Supplied records »
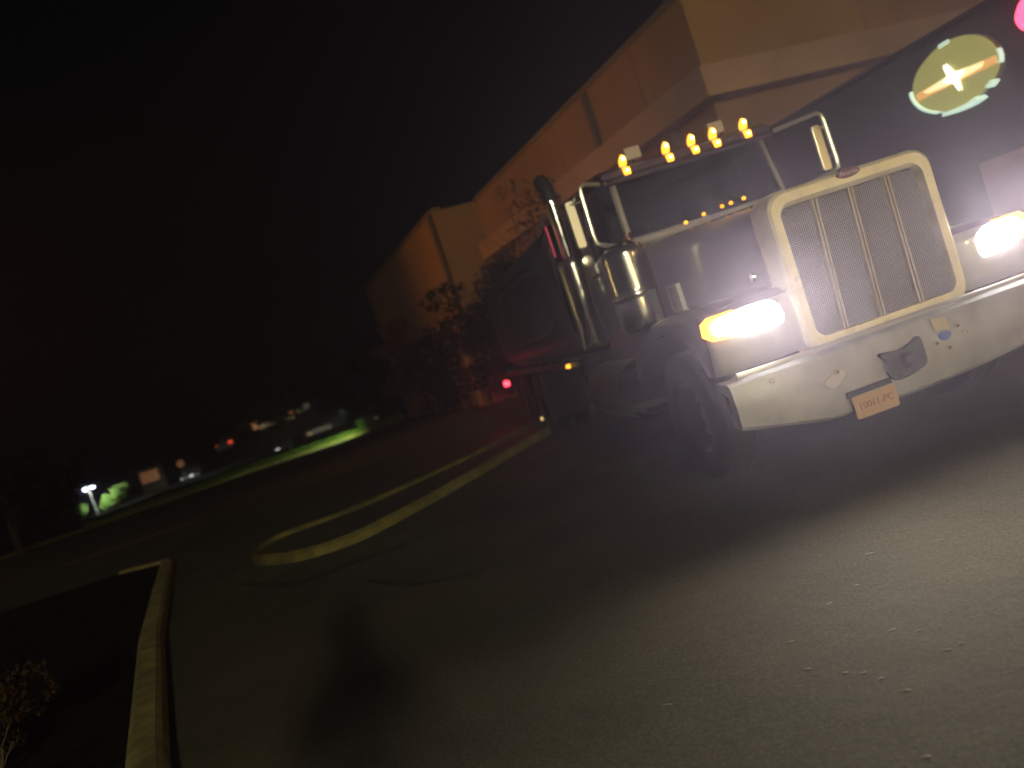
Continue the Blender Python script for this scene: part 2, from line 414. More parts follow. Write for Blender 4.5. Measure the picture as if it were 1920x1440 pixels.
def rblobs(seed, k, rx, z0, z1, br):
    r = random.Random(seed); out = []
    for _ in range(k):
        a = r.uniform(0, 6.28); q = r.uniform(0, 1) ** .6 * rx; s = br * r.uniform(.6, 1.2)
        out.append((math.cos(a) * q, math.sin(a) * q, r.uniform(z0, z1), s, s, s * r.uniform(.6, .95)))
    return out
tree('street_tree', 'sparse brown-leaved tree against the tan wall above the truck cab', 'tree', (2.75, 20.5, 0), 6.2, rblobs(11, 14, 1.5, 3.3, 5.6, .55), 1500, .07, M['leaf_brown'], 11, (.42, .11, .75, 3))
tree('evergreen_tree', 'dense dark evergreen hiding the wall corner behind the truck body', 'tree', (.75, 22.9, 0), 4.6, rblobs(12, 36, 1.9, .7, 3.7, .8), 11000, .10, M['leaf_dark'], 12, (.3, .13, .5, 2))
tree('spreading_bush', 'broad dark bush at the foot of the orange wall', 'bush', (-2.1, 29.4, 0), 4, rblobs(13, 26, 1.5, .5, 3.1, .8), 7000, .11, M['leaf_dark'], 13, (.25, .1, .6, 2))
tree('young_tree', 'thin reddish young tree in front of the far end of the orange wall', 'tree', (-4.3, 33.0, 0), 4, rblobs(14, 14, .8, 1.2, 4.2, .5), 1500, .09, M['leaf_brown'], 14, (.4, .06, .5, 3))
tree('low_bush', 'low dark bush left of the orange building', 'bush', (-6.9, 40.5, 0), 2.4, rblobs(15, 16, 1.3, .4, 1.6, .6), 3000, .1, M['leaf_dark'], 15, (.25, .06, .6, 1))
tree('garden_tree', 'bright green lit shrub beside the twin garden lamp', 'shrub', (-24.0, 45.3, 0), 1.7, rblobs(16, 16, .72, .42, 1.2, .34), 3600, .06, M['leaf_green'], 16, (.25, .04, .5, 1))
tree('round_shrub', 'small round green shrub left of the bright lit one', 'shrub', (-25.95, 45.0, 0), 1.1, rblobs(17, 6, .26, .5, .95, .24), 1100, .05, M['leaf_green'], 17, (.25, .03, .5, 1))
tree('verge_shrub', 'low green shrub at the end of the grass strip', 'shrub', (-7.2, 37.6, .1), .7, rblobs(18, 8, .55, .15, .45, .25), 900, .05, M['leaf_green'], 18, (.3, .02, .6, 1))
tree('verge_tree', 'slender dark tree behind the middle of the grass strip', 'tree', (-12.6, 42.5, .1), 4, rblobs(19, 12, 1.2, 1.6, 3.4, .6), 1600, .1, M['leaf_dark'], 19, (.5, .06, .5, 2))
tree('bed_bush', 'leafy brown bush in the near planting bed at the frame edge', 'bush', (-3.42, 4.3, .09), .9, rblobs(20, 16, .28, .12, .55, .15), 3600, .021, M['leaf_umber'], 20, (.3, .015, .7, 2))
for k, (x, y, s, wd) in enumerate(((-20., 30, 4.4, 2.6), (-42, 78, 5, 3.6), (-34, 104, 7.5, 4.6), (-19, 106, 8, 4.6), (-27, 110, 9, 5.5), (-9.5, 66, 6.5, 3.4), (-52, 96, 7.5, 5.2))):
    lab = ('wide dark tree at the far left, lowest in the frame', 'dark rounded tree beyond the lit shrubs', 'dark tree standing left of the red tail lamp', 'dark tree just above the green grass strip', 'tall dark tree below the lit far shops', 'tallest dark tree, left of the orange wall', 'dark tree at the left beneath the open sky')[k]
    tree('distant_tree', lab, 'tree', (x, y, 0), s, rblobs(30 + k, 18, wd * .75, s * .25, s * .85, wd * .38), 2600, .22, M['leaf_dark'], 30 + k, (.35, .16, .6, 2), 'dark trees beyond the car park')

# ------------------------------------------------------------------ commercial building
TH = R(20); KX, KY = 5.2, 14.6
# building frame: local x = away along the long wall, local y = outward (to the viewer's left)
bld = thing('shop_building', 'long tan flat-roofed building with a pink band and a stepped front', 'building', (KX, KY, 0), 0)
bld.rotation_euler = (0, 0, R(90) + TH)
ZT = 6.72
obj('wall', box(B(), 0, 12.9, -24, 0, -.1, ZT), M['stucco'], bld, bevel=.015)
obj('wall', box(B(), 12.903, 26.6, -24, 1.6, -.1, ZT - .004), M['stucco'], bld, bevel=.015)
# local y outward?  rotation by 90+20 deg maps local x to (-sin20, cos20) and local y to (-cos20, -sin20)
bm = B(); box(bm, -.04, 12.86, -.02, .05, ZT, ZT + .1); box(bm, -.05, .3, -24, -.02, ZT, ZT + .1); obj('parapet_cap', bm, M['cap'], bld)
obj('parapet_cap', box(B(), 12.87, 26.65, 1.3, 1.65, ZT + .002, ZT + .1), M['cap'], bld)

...

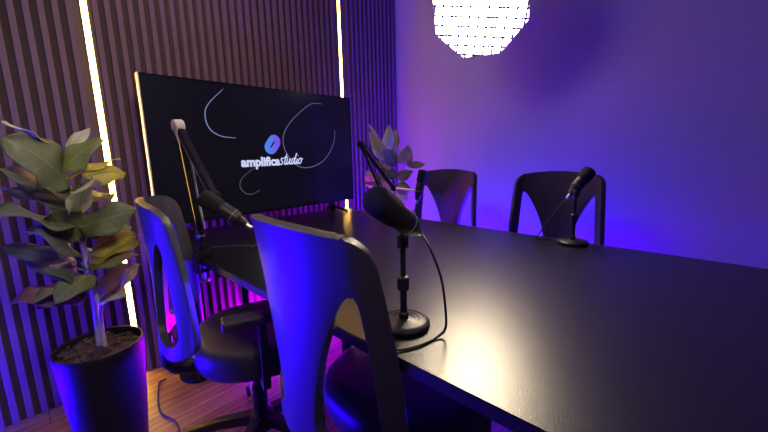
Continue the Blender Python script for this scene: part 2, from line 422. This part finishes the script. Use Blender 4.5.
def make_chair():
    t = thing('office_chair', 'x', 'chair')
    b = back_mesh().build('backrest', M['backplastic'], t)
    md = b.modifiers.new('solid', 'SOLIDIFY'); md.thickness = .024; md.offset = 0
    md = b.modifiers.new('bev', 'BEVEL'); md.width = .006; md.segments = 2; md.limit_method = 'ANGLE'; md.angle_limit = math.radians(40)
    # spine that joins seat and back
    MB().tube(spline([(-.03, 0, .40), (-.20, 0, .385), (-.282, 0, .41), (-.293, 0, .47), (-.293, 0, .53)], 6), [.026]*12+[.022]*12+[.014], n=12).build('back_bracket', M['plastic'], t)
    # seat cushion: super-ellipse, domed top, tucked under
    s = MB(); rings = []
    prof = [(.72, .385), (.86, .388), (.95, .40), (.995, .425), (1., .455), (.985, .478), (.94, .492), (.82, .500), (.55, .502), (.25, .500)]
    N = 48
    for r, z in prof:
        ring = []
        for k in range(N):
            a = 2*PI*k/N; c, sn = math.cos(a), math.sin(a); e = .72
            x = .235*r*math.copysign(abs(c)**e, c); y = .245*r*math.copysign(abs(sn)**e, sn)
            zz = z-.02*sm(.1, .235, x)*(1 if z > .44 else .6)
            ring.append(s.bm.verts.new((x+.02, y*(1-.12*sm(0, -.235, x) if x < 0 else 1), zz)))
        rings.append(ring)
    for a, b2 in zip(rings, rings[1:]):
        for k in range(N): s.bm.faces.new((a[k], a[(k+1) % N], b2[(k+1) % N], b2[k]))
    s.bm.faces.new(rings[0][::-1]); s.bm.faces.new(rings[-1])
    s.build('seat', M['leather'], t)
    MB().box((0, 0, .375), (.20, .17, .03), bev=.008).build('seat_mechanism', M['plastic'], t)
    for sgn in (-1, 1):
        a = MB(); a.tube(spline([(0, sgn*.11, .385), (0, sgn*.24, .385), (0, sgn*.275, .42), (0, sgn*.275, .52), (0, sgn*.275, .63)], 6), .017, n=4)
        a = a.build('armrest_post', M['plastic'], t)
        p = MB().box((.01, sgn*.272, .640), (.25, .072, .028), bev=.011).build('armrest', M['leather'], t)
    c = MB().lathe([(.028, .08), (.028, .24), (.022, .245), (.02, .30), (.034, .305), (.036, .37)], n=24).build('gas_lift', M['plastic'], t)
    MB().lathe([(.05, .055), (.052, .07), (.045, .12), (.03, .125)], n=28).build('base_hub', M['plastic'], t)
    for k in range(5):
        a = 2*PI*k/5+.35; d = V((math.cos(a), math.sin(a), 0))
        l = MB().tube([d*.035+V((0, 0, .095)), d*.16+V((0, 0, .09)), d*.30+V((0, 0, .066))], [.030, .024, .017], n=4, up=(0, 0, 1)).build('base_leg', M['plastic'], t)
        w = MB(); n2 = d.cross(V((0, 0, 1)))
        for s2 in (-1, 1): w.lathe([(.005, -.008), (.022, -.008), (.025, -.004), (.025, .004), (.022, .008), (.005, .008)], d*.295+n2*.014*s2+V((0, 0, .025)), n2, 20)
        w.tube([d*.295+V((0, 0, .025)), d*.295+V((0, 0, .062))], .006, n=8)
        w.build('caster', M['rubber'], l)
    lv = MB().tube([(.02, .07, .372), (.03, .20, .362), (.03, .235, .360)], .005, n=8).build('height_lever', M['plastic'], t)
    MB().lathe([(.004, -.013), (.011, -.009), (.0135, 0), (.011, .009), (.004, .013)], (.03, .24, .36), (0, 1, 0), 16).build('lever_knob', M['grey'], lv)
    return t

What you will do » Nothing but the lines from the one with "were 1920x1440 pixels." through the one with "tree('street_tree', 'sparse brown-leaved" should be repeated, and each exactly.

Exercise answer »
Continue the Blender Python script for this scene: part 2, from line 414. More parts follow. Write for Blender 4.5. Measure the picture as if it were 1920x1440 pixels.
def rblobs(seed, k, rx, z0, z1, br):
    r = random.Random(seed); out = []
    for _ in range(k):
        a = r.uniform(0, 6.28); q = r.uniform(0, 1) ** .6 * rx; s = br * r.uniform(.6, 1.2)
        out.append((math.cos(a) * q, math.sin(a) * q, r.uniform(z0, z1), s, s, s * r.uniform(.6, .95)))
    return out
tree('street_tree', 'sparse brown-leaved tree against the tan wall above the truck cab', 'tree', (2.75, 20.5, 0), 6.2, rblobs(11, 14, 1.5, 3.3, 5.6, .55), 1500, .07, M['leaf_brown'], 11, (.42, .11, .75, 3))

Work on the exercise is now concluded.